Guatemalans protest against bill that would free war criminals

Guatemala City – Beatriz Gonzalez was standing a few feet away from the ashes of a ceremonial fire on Thursday. Thirty-nine years ago, the fire was in the Spanish Embassy, located at the same Guatemala City location.

“My father died here in the Spanish Embassy,” Gonzalez told Al Jazeera.

Thursday marks the 39th anniversary of the January 31, 1980 massacre, when state forces attacked the Spanish Embassy and set it on fire. Some 29 civilians, most of them indigenous Maya members of the Campesino Unity Committee (CUC), were killed along with eight Spanish diplomats, including the consul.

Gonzalez’s father, Juan Jose Yos, was among the victims. A member of CUC, Yos was a sugar cane worker from the Escuintla department in southern Guatemala. Gonzalez never got to meet him.

“My mother was pregnant with me when he died,” she said.

Born just three and a half months later, Gonzalez was given her uncle’s last name. She has been participating in the anniversary commemoration activities for years.

“For us it is important that people know that we are always present, to demand justice for our relatives,” she said.

More than 200 people, including survivors and the families of victims of the armed conflict in Guatemala, gathered on Thursday to commemorate the anniversary of the massacre, and to protest a bill under discussion in Congress that would set war criminals free and prevent future prosecution.

Guatemalans hold a ceremony to commemorate the 39th anniversary of the January 31, 1980 Spanish Embassy massacre in which dozens of people burned to death [Sandra Cuffe/Al Jazeera]

During the 36-year conflict between the army and leftist guerrilla forces, an estimated 200,000 people were killed and another 40,000 were disappeared.

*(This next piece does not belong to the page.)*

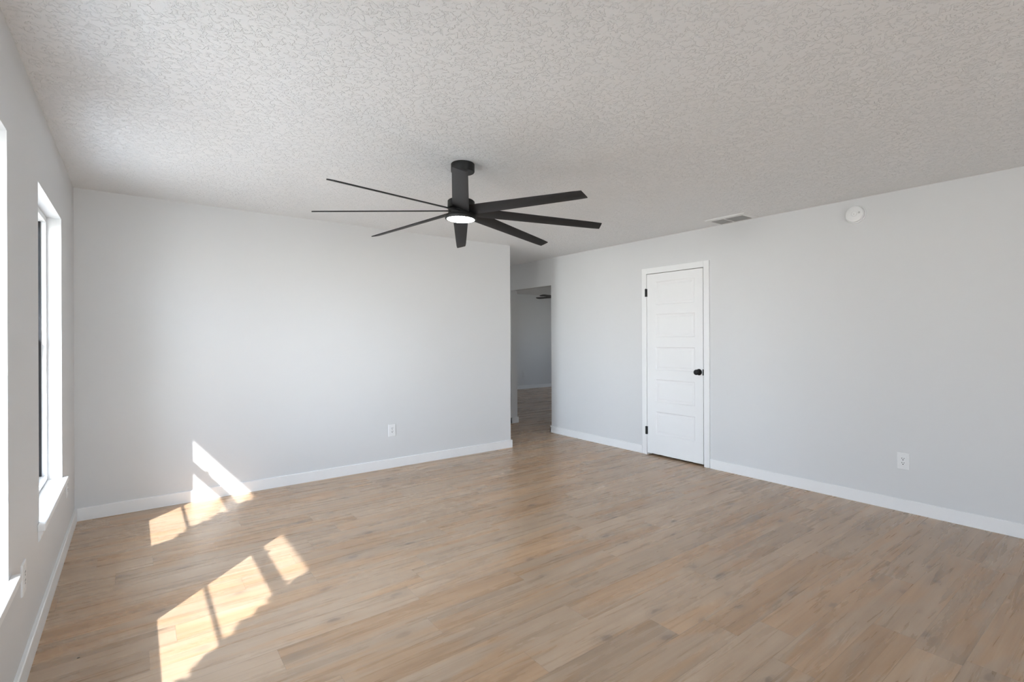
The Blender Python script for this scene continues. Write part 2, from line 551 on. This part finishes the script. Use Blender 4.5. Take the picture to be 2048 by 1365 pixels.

More than 80 percent of those killed were indigenous Mayan civilians.

A UN-backed truth commission found that state forces committed more than 90 percent of civilian killings. The commission also determined that state forces carried out acts of genocide, and domestic courts have come to the same conclusion. 

In 2013, a tribunal convicted former military dictator Efrain Rios Montt of genocide and crimes against humanity for a series of massacres in the Maya Ixil region during his rule in the early 1980s.

The conviction was overturned, but Rios Montt died last year just months before the partial retrial concluded. His co-defendant and former head of military intelligence was acquitted. But for a second time, a Guatemalan tribunal ruled that the state committed genocide during Rios Montt’s rule.

There are dozens of concluded, in-process and pending cases against ex military personnel for their roles in conflict-era atrocities, including massacres, rape, and forced disappearance. Some 40 former members of the military and one ex-guerrilla are currently in prison, either serving out their sentences or in custody pending trial.

Broad amnesty

Every one of them could soon walk free. A bill under discussion in Congress would reform the National Reconciliation Law to include a broad amnesty for all perpetrators of crimes against humanity and other crimes, ordering the release within 24 hours of those in custody and preventing future prosecution of others.  

The bill was introduced in 2017, but did not proceed to the floor until earlier this month, when it passed the first reading. Retired military officials cheered from the congressional viewing area.

The bill’s proponents claim the bill would advance the cause of reconciliation. Estuardo Galdamez, one of the legislators who introduced the bill, disputes the history and conclusions of truth commissions and courts. Galdamez is a retired Army captain and now also the ruling party’s presidential candidate.

“We soldiers are not killers or murderers. As soldiers, we combated terrorists,” he told reporters on January 17, when the bill passed the first reading.

Miguel Itzep saw it coming. A Maya Ixil human rights activist and national coordinator of the Q’anil Tinamit National Victims Movement, Itzep is concerned there may be the conditions in Congress for the bill to pass the next reading as well as the third and final debate, and become law.

“It was foreseen that the alliance for corruption and impunity would prioritise the National Reconciliation Law reforms,” he told Al Jazeera.

“It is not just a step backward in history. For us it is also a step backward to repression,” Itzep said. “It is not possible that 22 years after the Peace Accords, we could revert to these kinds of laws.”

Nobel Peace Prize winner Rigoberta Menchu speaks to reporters after a ceremony at the site of the January 31, 1980 Spanish Embassy massacre in which her father and more than 30 others were killed [Sandra Cuffe/Al Jazeera]

During Thursday’s ceremony, flower petals lined the dwindling fire into which offerings were made while the names of the victims were read aloud. One of the names was Vicente Menchu, the father of Rigoberta Menchu, a Maya Kiche human rights defender and 1992 Nobel Peace Prize winner.

“We are here and we are saying no to impunity,” Menchu told reporters at the site of the embassy massacre.

“We have to act, and that is what we are doing, as more than 100 organisations,” she said, referring to the groups from around the country that endorsed a statement opposing the proposed amnesty law.

“Reconciliation is built on a foundation of truth and justice, not on lies and impunity,” the organisations wrote in the statement issued Thursday.